Jason Chimera might have saved the Caps season, at least for a while, last spring when he scored a goal in the second overtime of Game 4 to give the Caps a 4-3 win. The Caps, who were down 3-0 in that game before coming back to win, could have returned to DC tied 2-2 in games, but Chimera’s heroics sent the Caps home up 3-1, and they would clinch in Game 5. This season Chimera is on a pace to finish with a career high 31 goals. Of the 13 goals he has so far, five of them have come in nine games against Atlantic Division opponents. OK, four of them have come against New Jersey, but he does have three in 12 career games against the Rangers.

Keys:

1. Kill ‘em all. Since the seven-game winning streak to open the season ended, the Caps are 2-8-1 in games in which they allow a power play goal. The Rangers are 14-1-2 when they score one. Not hard to figure out where the fault line on this game lies.
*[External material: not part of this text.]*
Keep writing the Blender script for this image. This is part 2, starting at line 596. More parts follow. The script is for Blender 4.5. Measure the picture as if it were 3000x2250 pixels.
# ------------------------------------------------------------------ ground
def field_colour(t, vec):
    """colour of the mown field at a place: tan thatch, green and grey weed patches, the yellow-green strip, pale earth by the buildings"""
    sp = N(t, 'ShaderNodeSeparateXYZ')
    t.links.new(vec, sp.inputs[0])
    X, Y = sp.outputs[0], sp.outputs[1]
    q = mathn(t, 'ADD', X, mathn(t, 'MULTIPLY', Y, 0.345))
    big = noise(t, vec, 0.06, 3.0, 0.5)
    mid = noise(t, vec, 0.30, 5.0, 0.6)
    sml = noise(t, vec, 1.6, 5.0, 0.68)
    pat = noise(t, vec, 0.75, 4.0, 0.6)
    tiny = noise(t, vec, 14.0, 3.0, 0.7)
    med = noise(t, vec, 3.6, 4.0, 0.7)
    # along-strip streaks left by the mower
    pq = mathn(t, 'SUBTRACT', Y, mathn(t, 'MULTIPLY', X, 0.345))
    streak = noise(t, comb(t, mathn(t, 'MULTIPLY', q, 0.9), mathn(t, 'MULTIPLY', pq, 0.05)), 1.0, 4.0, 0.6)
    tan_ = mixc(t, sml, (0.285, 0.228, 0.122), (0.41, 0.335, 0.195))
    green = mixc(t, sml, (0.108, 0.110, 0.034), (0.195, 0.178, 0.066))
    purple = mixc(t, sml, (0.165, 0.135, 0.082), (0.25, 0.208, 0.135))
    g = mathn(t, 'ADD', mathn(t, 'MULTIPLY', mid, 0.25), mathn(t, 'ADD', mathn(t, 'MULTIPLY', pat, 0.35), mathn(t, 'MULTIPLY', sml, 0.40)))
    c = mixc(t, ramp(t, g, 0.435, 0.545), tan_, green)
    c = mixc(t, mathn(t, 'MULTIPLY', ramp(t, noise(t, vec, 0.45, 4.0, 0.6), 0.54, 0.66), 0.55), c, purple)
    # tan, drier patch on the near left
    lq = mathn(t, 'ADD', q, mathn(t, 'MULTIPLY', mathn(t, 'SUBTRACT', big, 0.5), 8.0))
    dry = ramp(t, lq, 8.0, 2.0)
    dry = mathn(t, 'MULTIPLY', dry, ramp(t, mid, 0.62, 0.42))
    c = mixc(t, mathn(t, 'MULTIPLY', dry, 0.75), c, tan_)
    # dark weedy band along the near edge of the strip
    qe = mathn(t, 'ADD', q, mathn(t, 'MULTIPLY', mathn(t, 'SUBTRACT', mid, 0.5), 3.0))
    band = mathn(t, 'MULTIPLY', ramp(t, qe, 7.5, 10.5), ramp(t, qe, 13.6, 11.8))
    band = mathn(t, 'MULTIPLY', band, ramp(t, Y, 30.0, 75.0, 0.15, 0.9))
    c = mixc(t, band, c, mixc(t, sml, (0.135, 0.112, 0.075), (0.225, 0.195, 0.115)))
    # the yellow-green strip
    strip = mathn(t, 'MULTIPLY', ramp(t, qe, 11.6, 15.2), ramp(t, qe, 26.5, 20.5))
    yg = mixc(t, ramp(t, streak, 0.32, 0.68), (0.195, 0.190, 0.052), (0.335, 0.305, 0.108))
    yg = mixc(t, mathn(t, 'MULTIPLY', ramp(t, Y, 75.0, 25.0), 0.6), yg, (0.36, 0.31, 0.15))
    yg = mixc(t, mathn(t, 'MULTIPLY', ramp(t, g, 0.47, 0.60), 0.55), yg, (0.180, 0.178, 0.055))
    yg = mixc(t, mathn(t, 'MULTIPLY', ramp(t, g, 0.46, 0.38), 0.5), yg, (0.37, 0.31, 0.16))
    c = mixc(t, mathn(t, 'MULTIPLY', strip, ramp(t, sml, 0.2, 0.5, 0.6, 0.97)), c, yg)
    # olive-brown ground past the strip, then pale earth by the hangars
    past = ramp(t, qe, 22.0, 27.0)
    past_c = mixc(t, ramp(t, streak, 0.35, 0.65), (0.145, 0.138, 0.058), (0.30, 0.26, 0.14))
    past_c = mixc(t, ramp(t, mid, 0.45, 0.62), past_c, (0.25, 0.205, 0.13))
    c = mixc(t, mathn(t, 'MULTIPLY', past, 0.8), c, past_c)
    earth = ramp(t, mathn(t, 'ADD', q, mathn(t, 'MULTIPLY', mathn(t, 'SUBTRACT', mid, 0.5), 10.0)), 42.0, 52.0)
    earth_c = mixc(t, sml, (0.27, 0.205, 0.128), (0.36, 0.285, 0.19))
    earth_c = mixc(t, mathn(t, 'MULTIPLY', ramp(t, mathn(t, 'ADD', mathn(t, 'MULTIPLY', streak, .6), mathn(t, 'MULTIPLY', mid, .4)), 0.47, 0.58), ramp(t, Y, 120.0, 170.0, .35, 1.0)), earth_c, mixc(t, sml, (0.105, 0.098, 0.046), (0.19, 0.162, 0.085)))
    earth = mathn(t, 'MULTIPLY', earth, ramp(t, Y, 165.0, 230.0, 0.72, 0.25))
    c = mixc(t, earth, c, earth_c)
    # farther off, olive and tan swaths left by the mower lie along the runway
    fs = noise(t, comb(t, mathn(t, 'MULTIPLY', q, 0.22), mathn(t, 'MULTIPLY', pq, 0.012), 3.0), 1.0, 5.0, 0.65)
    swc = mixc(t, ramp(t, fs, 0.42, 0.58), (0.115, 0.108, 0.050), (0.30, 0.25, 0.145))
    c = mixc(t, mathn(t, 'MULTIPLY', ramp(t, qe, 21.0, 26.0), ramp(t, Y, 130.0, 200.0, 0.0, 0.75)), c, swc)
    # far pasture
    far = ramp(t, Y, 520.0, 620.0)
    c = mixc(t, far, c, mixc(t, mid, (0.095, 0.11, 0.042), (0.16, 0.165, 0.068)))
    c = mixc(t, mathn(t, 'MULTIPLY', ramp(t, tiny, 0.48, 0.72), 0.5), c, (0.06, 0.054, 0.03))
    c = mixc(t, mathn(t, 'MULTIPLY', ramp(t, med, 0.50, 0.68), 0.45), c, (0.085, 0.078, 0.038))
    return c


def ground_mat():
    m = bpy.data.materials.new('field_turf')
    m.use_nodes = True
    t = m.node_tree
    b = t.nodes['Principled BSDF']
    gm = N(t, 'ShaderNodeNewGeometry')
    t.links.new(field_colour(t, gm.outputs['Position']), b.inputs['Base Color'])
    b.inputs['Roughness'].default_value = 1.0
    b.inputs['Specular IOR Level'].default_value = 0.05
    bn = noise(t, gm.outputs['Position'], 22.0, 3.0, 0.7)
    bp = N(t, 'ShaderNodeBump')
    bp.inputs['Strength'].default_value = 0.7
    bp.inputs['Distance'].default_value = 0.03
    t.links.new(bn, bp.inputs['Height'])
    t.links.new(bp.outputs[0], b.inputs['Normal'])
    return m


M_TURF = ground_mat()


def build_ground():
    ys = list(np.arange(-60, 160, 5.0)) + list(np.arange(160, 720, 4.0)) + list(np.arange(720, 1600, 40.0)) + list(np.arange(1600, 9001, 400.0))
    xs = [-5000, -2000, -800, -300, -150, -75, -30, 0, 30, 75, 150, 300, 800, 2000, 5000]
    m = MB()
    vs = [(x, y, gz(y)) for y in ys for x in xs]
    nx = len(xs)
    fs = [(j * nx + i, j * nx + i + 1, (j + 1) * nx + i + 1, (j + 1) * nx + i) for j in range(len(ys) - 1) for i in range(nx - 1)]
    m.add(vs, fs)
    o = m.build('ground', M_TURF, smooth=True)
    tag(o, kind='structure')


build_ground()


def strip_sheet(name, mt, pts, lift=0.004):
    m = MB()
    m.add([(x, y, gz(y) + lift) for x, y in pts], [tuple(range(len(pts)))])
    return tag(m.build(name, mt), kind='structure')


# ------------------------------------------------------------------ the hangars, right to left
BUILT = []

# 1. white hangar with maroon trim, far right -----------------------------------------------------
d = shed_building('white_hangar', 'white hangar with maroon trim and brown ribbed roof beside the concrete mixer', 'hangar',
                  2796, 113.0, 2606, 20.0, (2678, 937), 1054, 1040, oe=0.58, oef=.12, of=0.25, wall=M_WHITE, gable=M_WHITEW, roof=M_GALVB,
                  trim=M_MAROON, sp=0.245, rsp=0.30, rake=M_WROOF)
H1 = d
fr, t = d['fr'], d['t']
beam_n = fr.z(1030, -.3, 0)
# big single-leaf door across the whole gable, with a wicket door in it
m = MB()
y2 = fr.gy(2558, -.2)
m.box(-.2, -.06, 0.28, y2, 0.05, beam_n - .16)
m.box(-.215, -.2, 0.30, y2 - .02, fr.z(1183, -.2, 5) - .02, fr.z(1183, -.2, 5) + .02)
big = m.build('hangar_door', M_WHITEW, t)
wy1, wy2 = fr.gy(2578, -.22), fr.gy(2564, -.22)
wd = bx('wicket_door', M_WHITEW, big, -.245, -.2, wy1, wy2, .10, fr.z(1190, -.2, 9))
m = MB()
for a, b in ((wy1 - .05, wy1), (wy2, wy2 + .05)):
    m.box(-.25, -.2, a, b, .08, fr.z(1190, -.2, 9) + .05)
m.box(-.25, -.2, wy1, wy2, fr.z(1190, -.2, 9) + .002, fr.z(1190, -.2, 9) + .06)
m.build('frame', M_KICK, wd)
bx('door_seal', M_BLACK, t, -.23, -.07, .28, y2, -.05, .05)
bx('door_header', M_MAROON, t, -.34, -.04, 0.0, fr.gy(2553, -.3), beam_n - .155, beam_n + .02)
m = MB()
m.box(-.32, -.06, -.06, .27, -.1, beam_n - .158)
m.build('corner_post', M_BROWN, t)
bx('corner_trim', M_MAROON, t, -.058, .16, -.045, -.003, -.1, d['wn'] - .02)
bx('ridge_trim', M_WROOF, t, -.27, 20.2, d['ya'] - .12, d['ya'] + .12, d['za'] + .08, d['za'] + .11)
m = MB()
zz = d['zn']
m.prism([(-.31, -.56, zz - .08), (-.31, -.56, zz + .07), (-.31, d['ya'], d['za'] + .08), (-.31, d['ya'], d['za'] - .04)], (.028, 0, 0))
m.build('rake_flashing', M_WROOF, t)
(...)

2. Shoot, don’t get shot at. The Rangers are 11-2-0 when outshooting their opponents, the best such record in the league. The Caps are 6-10-2 when they are outshot. Only five teams have a lower winning percentage in such games.

3. Keep it close. The Caps have the seventh best record in the league in one-goal games. Meanwhile, the Rangers are only 6-2-4 in such games. They are 16-6 when the games are decided by two or more goals.

In the end, the Rangers have the best record in the East, and it is not a fluke. They have 11 wins at home, 11 wins on the road. What they are, though, is streaky. They have a seven-game winning streak and two five-game winning streaks (including the one they bring into this game). But the Rangers have avoided the long losing streak. Since losing their first three games of the season (0-1-2) they are 22-7-2 and have not had a losing streak longer than two games. They are 11-4-0 in their last 15 road games. Goalie Henrik Lundqvist is 4-2-1, 1.42, .951 with a shutout in his last seven games. The Rangers are coming to town humming on all their cylinders.

On the other hand, the Caps can’t seem to get their machine to turn over with any consistency. They are 3-3-0 in six home games under Dale Hunter. What they have been able to do, however, in those seven home games is to play pretty good defense. In five of the six games the Caps allowed two or fewer goals. But scoring only 14 goals in those six games has kept the Caps from winning an extra game or two (two of the losses came by 2-1 scores), thereby keeping them on the wrong side of the playoff-eligible divide. This is not going to be a high-scoring game, the Rangers’ propensities for laying the lumber lately to the Caps notwithstanding.